LATIN AMERICA — Essex revs up drills in eastern Bolivia

With $15 million in its treasury, Essex Resource (ESX-V) is about to start a field program aimed at delineating near-surface oxide gold deposits at the Miquela and Porvenir concessions in eastern Bolivia.

The Vancouver-based junior has eight concessions totalling 74,000 ha in the South American country. Based on results from the first phase of drilling, two different types of mineralization would seem to occur at the Miquela concession. A near-surface gold deposit occurs in highly weathered bedrock and will be the primary focus of this year’s work program. The second type is a volcanogenic massive sulphide (VMS) target, separate from the near-surface gold target that also will be further tested this year.

Last year, the near-surface gold deposit at the Miquela A zone was tested with deep trenches and vertical auger drilling. Vertical and horizontal channel sampling across the Main zone in the trenches returned encouraging results, including 23 metres grading 31.5 grams gold per tonne. One auger hole, drilled to a depth of 5 metres from the base of a deep trench, intersected an average grade of 15.2 grams over the full 5 metres. The oxide mineralization is now thought to extend as deep as 60 metres below surface.

Other oxide gold targets have been identified using geochemistry and geophysics at the Miquela South (C) zone, El Bagre and El Porvenir. This year’s program will entail reverse-circulation drilling to test the potential for near-surface gold reserves at the Miquela A zone and at Porvenir.

The 1997 program will also include diamond drilling to investigate the extent of the VMS-style mineralization identified during the first-phase drill program at Miquela.

This program identified at least two VMS horizons (named A-1 and A-2), which underlie the near-surface gold deposit discovered at the A zone.

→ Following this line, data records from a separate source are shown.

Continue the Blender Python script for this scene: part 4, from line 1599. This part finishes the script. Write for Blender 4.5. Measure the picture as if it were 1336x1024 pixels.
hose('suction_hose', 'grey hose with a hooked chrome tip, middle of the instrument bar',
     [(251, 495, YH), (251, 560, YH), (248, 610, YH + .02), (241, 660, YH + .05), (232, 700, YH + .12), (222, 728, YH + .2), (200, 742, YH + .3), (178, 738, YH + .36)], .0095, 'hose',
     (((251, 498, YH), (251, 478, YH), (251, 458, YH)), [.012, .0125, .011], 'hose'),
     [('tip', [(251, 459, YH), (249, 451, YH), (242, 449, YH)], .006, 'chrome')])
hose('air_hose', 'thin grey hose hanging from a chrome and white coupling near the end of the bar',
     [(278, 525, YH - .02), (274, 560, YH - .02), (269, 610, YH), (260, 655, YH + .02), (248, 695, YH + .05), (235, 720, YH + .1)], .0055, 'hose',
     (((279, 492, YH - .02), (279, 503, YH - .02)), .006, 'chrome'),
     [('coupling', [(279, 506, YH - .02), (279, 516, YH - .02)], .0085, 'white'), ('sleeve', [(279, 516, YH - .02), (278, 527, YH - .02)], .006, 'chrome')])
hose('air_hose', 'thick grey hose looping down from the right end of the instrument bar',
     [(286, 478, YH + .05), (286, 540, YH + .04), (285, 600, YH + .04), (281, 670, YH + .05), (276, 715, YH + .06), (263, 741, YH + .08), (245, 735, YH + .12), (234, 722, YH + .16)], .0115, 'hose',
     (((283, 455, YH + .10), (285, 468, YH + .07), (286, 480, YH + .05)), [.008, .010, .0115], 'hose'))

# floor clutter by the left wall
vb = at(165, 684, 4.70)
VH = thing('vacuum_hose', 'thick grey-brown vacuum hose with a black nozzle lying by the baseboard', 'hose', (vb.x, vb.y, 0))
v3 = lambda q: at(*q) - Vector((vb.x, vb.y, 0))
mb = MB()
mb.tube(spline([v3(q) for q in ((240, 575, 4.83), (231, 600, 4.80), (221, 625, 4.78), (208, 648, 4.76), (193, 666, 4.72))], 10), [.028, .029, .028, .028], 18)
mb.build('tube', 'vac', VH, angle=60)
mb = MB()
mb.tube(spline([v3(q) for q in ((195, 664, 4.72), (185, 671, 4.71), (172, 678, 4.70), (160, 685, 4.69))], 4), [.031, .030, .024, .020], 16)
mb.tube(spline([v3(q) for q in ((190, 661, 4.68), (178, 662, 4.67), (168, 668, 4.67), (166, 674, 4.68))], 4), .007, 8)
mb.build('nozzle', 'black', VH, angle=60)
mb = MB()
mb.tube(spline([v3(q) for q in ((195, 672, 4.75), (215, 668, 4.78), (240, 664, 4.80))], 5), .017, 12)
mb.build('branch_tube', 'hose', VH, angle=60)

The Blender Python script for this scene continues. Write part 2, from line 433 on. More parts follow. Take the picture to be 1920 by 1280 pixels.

Hole 19 at the A-1 horizon encountered two massive sulphide zones. The upper zone returned 2 metres grading 3.4% copper and 0.27% zinc, as well as 14.3 grams silver and 0.4 gram gold per tonne, from 110.8 to 112.8 metres. The lower zone (from 120.7 to 122.3 metres) intersected 1.6 metres with grades of 0.48% copper, 3.54% zinc, 10.55 grams silver and 0.03 oz. gold.

Hole 20 encountered a sulphide zone (from 147.8 to 150.9 metres on the A-2 horizon) and returned 3.1 metres grading 1.45% copper, 0.9% zinc, 0.8% lead, 44 grams silver and 0.44 gram gold.

A work program to test the potential for VMS base and precious metal mineralization will begin in June, along with early-stage exploration to test the potential of the company’s other concessions.

Essex plans to spend $4 million exploring its Bolivian concessions this year.